Uzun bir süre sonra yazdığım yazımın,  kamu spotu oluşturmadığı ancak reklam içerdiği doğrudur. Sonuçta verimine inandığım bir ürün ise, takipçilerde var ise J varsın reklam içersin.

Temmuz ayından itibaren değil izin yapmak, arada nefes almak bile hayal oldu, duracell takmış gibi yaşıyorum hayatı. Deli gibi bir koşturma içerisinde. Ev, iş, eğitim, sürekli gelişim,  vs  her şey yoğun.  Atom karınca misali, taç mı takıyorlar tamlamalarına rağmen her yere yetişme derdi.

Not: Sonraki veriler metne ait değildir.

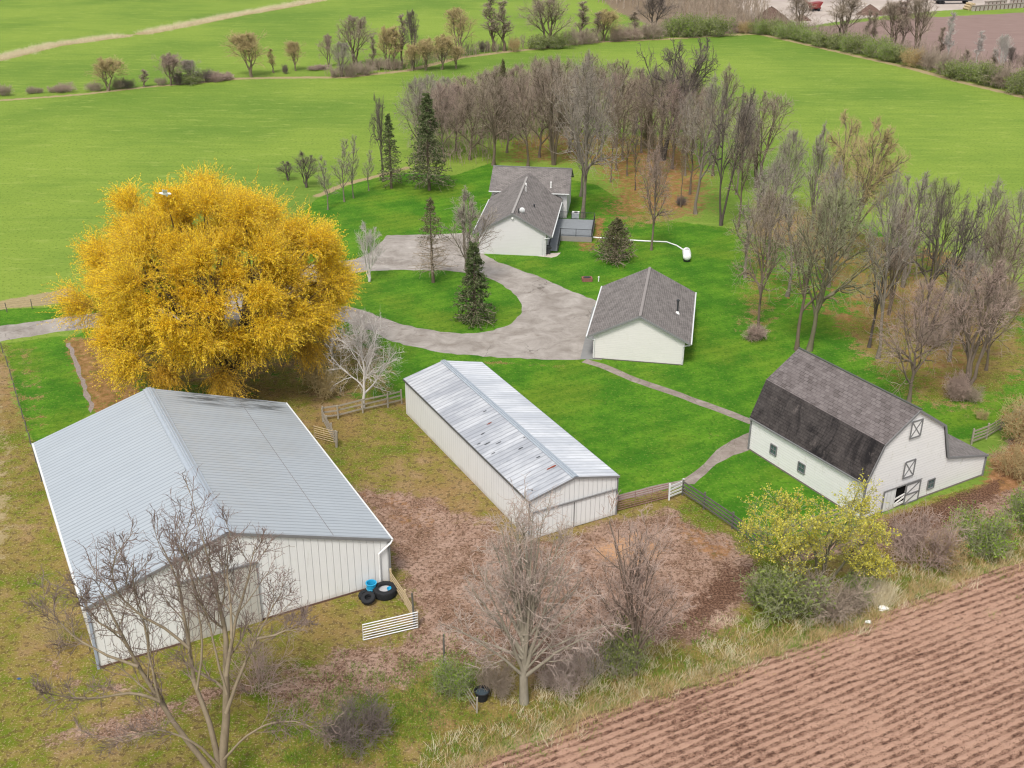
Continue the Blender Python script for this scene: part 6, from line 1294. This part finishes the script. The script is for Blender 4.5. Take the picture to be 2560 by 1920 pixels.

Tüm bunlar yetmezmiş gibi, hiperaktif bir beyin, gece uyumama ve beyni orada da çalıştırma hali. Sürekli düşünme, sürekli iyileştirme sürekli sorumluluk alma hali.

Çağın hastalığı , überaktiviteli zavallı kadınlar…

Sonuç; fiziksel, bedensel ve zihinsel  yorgunluk durumu ve hastalıklar. Buna rağmen molasız her yere yetişme durumu.

Ajitasyon yapıyorsan na-mert değil na-kadınım.

Gözünüzde canlandırın bir çoğunuz benim gibisiniz. Her işe deli gibi koşarken, teknolojinin getirdiklerine de yetişmeye çalışıyoruz, yetmezmiş gibi her sanal mecraya akarken, kadın olmanın gereklerine yetişmeye çalışıyoruz.

Hem işler yolunda olsun, hem beden derken, araya sıkıştırılan diyetler, güzellik için harcanan vakitler, evdeki eksikleri tamamlama telaşı, işler güçler , yaş aldıkça olgunlaştığını sandığın ancak her olayda şaşırmaya devam ettiğin insana dair ilişkiler, dialoglar. Senin yetiştirdiğin eşeklerin ilk seni tepmesi, evde beslediğin kedinin menfaatine ters düştüğünde ilk seni gagalaması, ilk sana hırlaması, dirsek temasında olduklarının inadına ayak diremesi.

Gökyüzünün getirdikleri, astroloji, dengesizlikler, uzlaşma sıkıntıları ve yoğun ötesi işler içinde kendini bulmaya çalışmak, anlamaya çalışmak, bla bla bla…

Bu akşam geldiğim nokta, duracell’i hayata mola verme ihtiyacı, ancak nasıl yapılacağı hususunda herbokolog olmana rağmen, bunu kestirememek.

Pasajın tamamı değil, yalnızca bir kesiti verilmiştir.